The reason caring for babies and toddlers can be so maddening
Today I was listening to Nir Eyal being interviewed on the What’s Essential Podcast and he said:
“When I say to-do lists are terrible for your productivity, I’m not saying writing things down… we do need to get things out of our head and on to a page, I love that. What I don’t think is productive and this has been born out of studies, is running your life on a to-do list. It needs to be in your schedule. The problem with most people is that most people, when they put things on a to-do list there is no constraint. When there is no constraint, when I’m just going to do everything: 1. I get less done and 2. it feels horrible because I’m running around my life worried about the things I have not done. I mean very few people have experienced what real leisure feels like. Why? Cause they come home from work, and they’re still thinking about work. When they’re with their kids or all they wanna do is watch a show on Netflix and relax, they just feel like they should be being somewhere else or doing something else and so they don’t know what real leisure feels like. Whereas you if you use a timeboxed calendar - that’s all you should be doing. Everything else becomes a distraction if it’s not what you planned to do with your time in advance”.
He then continues throughout the podcast proselytizing about the timeboxed calendar and how it is the answer to feeling in control of your time and attention and by extension, your life. In my opinion, he is right. And that is why hearing his advice was so frustrating.

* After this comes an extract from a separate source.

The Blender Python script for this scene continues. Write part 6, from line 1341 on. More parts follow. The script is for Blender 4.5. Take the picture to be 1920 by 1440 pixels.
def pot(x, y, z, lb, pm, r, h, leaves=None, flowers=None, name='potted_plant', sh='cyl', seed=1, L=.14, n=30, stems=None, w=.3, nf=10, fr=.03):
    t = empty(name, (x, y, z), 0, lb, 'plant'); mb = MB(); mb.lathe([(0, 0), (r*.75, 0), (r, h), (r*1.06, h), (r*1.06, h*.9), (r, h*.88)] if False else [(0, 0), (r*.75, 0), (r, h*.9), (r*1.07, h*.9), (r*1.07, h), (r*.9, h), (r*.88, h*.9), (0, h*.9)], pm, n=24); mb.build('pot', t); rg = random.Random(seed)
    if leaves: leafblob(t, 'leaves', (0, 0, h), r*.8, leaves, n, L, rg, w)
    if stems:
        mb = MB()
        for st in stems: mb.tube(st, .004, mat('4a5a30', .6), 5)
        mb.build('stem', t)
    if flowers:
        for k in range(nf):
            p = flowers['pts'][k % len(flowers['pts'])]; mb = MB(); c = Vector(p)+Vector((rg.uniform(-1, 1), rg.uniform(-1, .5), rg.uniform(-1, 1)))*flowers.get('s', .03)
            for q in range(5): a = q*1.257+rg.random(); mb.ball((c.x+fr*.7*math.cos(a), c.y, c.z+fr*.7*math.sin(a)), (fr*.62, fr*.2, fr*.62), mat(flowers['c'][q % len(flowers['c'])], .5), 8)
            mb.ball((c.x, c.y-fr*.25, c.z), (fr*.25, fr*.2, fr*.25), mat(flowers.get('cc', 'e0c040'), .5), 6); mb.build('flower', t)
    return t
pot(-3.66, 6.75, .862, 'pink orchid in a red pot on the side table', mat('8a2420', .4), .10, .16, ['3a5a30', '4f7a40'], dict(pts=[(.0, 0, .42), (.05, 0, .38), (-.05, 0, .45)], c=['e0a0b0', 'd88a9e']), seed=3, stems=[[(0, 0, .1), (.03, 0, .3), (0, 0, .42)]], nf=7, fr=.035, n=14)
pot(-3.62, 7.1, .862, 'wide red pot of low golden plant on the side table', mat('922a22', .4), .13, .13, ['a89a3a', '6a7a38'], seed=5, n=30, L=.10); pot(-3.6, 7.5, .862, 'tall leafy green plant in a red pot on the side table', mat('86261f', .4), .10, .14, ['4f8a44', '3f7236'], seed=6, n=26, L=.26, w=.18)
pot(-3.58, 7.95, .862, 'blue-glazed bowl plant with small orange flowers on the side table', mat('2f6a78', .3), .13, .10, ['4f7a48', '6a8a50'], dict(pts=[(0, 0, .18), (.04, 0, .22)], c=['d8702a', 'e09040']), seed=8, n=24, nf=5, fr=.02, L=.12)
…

The one situation where the time blocking/timeboxing method falls over is when you don’t actually have control over your boxes of time. For example: when you are beholden to a tiny human with erratic sleeping and eating patterns. I felt this resistance most with my first baby, as I was still trying to plan my days as if I could somehow predict the boxes ahead. The night before I would make a mental map for the day assuming we would be up at 5am, and then the baby would wake at 4. I distinctly remember going on our morning walks and spending the time trying to plan out how the day ahead would pan out if my baby followed consistent naps and ‘wake windows’ like all the websites had promised, only to have it immediately thrown off by them falling asleep an hour earlier than expected.
I spent so much mental energy on this “plan, have things not go to plan, feel like I’ve screwed up somehow” cycle for months before I finally took the hint and dropped the idea that I could control my time. Some say we are given the children we need. Sometimes I think the universe sent my oldest child to their controlling type-A mum just to teach her to chill the fuck out for a second.
So if timeboxing is not working, what are you left with? A to-do list. A list of things I can do while the baby sleeps, while they are awake, and while they are eating. Then I just try to tackle the list in an ad hoc manner as the day unfolds. It works okay, but what is it that Nir said? To-do lists lead to “1. getting less done and 2. feeling horrible because I’m running around my life worried about the things I have not done”. It appears he just described what it’s like to parent babies and toddlers.
At least, for me, this is a brief season. Eventually I will be back at work enjoying the privilege of childcare. The baby will finish breastfeeding and my husband will be able to care for them for longer stretches of time. I’ll find planable chunks of time in my week opening up. Until then, timeboxing will have to wait.